* _Information shown_
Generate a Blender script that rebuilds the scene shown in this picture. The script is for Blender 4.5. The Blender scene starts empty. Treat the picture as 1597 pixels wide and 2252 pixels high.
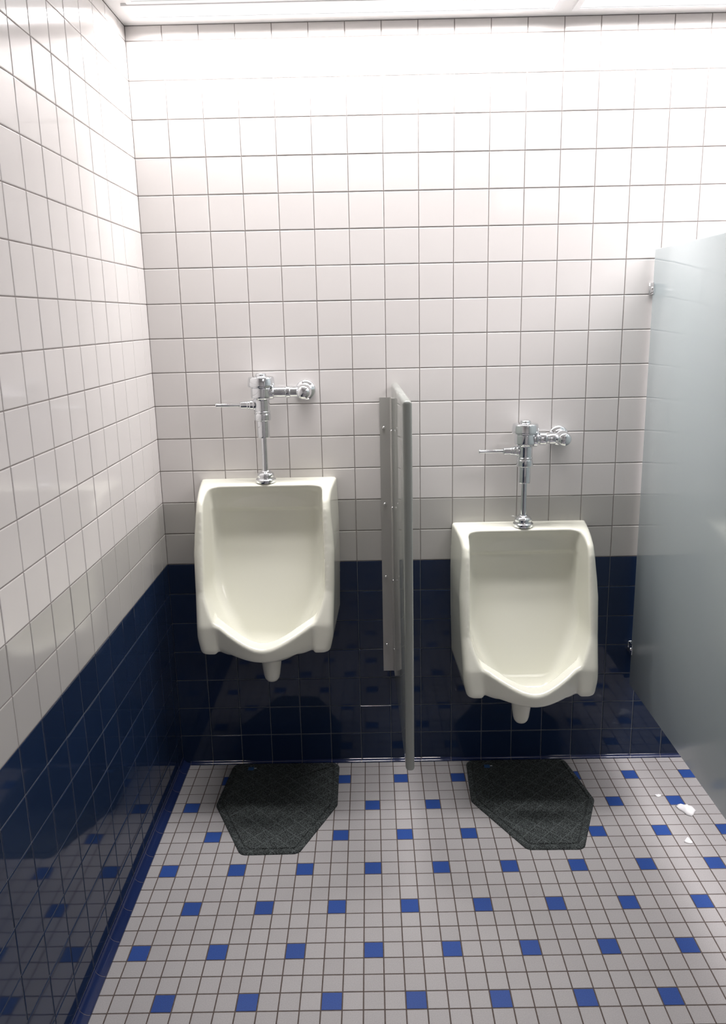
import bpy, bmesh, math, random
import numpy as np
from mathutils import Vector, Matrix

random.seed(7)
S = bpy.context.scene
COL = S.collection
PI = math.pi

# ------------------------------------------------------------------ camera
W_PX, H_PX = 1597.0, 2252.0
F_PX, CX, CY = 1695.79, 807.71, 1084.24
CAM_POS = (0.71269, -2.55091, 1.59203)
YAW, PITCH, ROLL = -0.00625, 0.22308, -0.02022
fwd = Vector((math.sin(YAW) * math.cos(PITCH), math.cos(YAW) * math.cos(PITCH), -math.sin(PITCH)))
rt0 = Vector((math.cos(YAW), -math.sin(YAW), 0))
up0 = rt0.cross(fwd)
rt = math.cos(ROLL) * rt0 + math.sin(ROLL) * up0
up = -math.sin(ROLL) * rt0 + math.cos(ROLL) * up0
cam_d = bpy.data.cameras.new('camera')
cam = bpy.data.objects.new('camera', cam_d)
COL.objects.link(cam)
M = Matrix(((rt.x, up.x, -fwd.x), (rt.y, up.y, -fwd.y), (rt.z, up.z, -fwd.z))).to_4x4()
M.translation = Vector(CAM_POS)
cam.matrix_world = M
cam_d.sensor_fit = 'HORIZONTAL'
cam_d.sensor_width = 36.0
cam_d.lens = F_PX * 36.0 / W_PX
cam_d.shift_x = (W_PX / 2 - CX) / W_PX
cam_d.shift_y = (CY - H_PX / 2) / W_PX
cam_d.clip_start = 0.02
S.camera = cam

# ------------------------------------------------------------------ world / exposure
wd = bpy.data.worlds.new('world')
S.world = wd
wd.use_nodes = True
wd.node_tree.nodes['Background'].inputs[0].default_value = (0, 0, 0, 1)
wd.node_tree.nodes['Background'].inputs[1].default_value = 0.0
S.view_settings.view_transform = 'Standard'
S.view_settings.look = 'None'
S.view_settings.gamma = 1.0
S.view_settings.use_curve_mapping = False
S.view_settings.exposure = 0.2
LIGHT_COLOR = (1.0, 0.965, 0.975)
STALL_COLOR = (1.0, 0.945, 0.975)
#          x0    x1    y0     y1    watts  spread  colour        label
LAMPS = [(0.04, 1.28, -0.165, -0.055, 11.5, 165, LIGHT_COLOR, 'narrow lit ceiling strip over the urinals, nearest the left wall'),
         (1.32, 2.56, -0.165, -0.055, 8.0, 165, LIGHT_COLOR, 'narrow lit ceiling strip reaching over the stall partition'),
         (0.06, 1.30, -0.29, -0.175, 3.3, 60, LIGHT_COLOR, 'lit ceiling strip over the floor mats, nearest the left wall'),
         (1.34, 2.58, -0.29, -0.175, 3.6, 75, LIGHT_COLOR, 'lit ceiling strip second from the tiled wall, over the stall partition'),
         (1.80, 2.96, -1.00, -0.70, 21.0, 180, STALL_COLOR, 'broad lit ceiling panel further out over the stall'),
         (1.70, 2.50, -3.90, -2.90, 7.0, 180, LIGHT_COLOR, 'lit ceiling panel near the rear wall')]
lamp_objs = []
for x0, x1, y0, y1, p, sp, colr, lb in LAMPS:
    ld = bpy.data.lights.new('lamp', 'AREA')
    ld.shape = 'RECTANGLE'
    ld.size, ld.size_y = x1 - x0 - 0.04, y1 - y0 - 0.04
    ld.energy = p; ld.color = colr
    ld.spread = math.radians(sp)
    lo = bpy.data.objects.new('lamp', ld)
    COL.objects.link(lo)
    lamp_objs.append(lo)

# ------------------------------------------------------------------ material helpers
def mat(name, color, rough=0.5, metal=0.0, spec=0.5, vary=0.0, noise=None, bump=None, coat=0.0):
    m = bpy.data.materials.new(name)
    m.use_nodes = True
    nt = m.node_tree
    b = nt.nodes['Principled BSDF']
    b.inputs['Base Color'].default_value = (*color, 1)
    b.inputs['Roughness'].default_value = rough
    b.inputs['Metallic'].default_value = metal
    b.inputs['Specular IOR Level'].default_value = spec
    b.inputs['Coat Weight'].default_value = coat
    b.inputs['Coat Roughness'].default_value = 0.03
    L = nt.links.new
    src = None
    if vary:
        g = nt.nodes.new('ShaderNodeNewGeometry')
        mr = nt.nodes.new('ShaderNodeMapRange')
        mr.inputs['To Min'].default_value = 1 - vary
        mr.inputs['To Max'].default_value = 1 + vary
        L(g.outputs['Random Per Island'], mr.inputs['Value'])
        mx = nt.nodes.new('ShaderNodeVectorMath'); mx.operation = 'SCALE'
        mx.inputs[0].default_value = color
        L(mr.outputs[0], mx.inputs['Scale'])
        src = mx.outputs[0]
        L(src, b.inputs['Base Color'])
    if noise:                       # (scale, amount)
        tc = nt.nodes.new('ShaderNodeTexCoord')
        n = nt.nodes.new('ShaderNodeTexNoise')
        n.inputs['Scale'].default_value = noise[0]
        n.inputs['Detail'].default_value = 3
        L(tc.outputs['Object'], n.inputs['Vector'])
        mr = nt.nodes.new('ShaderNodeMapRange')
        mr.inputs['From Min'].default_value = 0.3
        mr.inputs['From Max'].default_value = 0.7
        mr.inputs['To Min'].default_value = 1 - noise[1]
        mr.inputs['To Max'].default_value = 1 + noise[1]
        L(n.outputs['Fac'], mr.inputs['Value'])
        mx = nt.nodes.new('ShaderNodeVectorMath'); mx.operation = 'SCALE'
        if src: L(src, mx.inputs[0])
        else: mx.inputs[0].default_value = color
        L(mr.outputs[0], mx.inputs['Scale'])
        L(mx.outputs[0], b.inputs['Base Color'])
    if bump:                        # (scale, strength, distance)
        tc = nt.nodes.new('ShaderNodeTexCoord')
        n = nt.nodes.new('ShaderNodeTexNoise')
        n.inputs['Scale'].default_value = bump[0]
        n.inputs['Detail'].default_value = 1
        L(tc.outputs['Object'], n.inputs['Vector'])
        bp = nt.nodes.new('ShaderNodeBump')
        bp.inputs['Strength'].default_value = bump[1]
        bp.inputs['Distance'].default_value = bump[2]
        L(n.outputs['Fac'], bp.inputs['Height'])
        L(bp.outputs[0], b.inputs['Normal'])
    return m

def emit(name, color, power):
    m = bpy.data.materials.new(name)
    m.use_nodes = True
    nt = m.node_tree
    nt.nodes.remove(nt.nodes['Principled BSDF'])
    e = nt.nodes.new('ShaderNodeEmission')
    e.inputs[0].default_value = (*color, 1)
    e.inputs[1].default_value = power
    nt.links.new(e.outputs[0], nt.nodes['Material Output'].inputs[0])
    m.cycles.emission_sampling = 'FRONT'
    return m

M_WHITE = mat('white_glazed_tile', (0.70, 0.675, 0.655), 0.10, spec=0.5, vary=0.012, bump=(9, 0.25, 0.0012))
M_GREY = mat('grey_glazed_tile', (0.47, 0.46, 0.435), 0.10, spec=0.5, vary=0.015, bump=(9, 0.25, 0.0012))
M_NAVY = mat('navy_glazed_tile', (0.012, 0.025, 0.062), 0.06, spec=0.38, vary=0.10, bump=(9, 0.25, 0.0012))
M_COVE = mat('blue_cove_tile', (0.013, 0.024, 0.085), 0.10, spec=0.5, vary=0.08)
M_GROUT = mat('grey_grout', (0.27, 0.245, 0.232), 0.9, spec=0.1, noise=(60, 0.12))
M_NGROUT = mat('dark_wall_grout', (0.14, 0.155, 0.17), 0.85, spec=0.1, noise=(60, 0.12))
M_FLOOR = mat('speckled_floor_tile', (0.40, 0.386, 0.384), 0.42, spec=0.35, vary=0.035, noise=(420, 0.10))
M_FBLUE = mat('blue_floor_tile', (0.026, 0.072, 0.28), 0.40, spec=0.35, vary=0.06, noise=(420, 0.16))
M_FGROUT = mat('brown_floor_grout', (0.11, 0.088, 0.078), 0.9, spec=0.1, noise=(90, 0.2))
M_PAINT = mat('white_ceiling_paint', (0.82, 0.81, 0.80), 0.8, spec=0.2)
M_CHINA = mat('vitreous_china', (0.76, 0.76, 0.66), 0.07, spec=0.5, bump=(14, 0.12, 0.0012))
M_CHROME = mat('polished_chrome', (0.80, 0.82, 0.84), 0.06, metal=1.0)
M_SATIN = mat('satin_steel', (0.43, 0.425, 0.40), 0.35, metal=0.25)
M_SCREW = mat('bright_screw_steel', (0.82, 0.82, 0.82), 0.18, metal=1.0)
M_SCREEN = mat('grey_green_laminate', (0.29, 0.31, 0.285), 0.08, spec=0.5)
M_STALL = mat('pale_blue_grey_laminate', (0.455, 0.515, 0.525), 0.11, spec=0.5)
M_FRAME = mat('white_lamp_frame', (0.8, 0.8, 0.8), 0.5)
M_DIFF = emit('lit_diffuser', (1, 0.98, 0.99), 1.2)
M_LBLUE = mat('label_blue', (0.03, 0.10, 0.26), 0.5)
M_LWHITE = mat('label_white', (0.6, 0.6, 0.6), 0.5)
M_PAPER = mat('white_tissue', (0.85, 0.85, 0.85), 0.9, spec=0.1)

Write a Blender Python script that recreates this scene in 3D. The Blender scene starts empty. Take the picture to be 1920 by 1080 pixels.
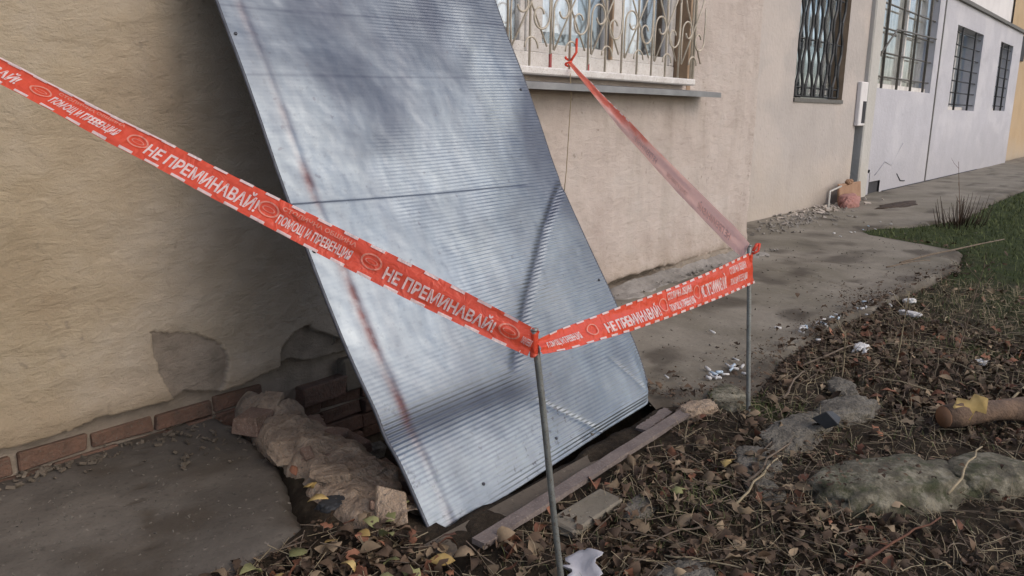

* _Aim_
Extract the lines exactly, please: the first line of the listing, the line with "from mathutils import Vector, Matrix", and every line between them, but no pictures.

* _Exercise output_
Generate a Blender script that rebuilds the scene shown in this picture. The script is for Blender 4.5. The Blender scene starts empty. Treat the picture as 1597 pixels wide and 2252 pixels high.
import bpy, bmesh, math, random
import numpy as np
from mathutils import Vector, Matrix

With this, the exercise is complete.